Is there any group $G$ for which every finite group is a subgroup ?
I thing we can consider $S_\mathbb{N}$, because $S_n$ is subgroup of $S_\mathbb{N}$
for all $n$. so by Caylay's theorem we are done.
But I like to know, is there any other group which also having this property?
Thanks in Advance.
The restricted permutation group $S_{(\mathbb N)}$ also works, of course; this is the set of permutations of $\mathbb N$ which fix almost all elements. This one is countable.
This group is also not minimal: the restricted permutation group of any infinite subset of $\mathbb N$ has, clearly, the same properties. There are therefore uncountably many subgroups with the same property, and even uncountable chains (order isomorphic to $\mathbb R$) of subgroups with the same property
The direct sum/product of (at least one copy but potentially more of) all finite groups. (Or of all directly indecomposable finite groups.) Given all the different ways to combine groups (direct products and sums, semidirect products, free products), there are an absolutely gargantuan number of ways to put the finite groups together into an infinite group (even if you fix its size).
One can use a "greedy algorithm" method of construction as well. First enumerate all finite groups in a listed sequence. Start with $G_0$ = the trivial group. At each step $n$, if the $n$th finite group is contained in $G_n$, then set $G_{n+1}=G_n$, otherwise form $G_{n+1}$ out of $G_n$ and that group (e.g. by picking a semidirect product to make). Then define $G$ to be the direct limit of these $G_n$s.
It might be an interesting question to characterize what might be "minimal" such groups.
So, the other answers are correct, but they are all lacking in one respect - size. What do I mean by "size"? Well, they lack finiteness properties. For example, $S_{\mathbb{N}}$ is uncountable, while the direct sum of all finite groups is infinitely presented.

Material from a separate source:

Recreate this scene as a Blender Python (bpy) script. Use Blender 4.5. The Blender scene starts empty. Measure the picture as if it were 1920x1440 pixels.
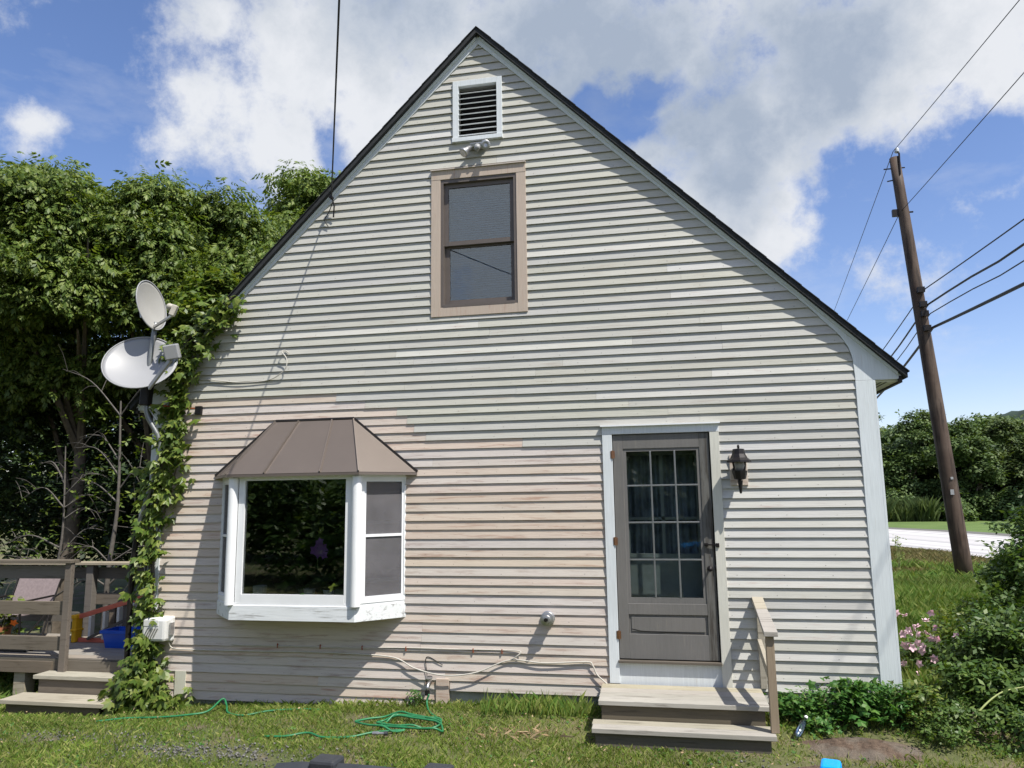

"Monsterous" groups usually exist. If you dream up a reasonable* property you can normally find some group which satisfies it. Therefore, the trick is to find monsterous groups with additional finiteness properties. These properties are often actually not that strict - "finitely presented" is perhaps the most common. So, lets go for that one...
There actually exists a finitely presentable group which contains an isomorphic copy of every finite group. To see this, begin with anon's answer: enumerate all finite groups and take their direct sum. This gives you a group $Q_1$ with a recursive presentation, which by the Higman-Neumann-Neumann theorem embeds into a finitely generated, recursively presented group $Q_2$. One can then use Higman's embedding theorem to embed $Q_2$ into a finitely presented group $Q_3$, as required. (Please see Lyndon and Schupp's book Combinatorial group theory for the quoted theorems.)
(Note: why stick to finite groups? The same ideas prove that there exists a finitely presented group which contains an isomorphic copy of every finitely presented group, and in fact that there exists a finitely presented group which contains an isomorphic copy of every recursively presented group.)
*Even relatively unreasonable properties can be made to work. For example, for every prime $p>>1$ there exist infinite, finitely generated groups where every proper, non-trivial subgroup is cyclic of order this fixed prime $p$. It is an open problem as to whether there exist such groups which are finitely presented.
First, there is no single group that contains all finite groups as subgroups. This is so since there are simply too many finite groups, namely a proper class, and thus the class of all finite groups can't be contained in the power-set of any given set.
What is possible, as you and @anon show, is that there are groups that contain an isomorphic copy of each finite group. It is also possible to construct a group containing for every finite group a normal subgroup isomorphic to it. Clearly any such group must be infinite, it can't be abelian, and it must contain an element of any possible finite order.
For any increasing sequence of natural numbers ${n_k}$, the group $\prod S_{n_k}$ contains an isomorphic copy of any finite group (though not necessarily as a normal subgroup). This group, just like the group $S_\mathbb N$, which has the same property, has cardinality $c$.
Call a group with the property we discuss a cool group. Now, it is tempting to consider the intersection of all cool groups, and hope to show that it is a cool group, and thus the smallest such. However, this is hopeless because the intersection will simply be the empty set. One can try to remedy this situation in various ways but I'm not sure if it leads to anything good.
One obvious way to make the intersection make sense is to consider all cool groups that are subgroups of some fixed universal group. But then again, the up-to-isomorphism issue will prevent the intersection of all of these cool groups (which at least now is a group) from being cool. I'm not sure what else (if at all) there is to say about cool groups.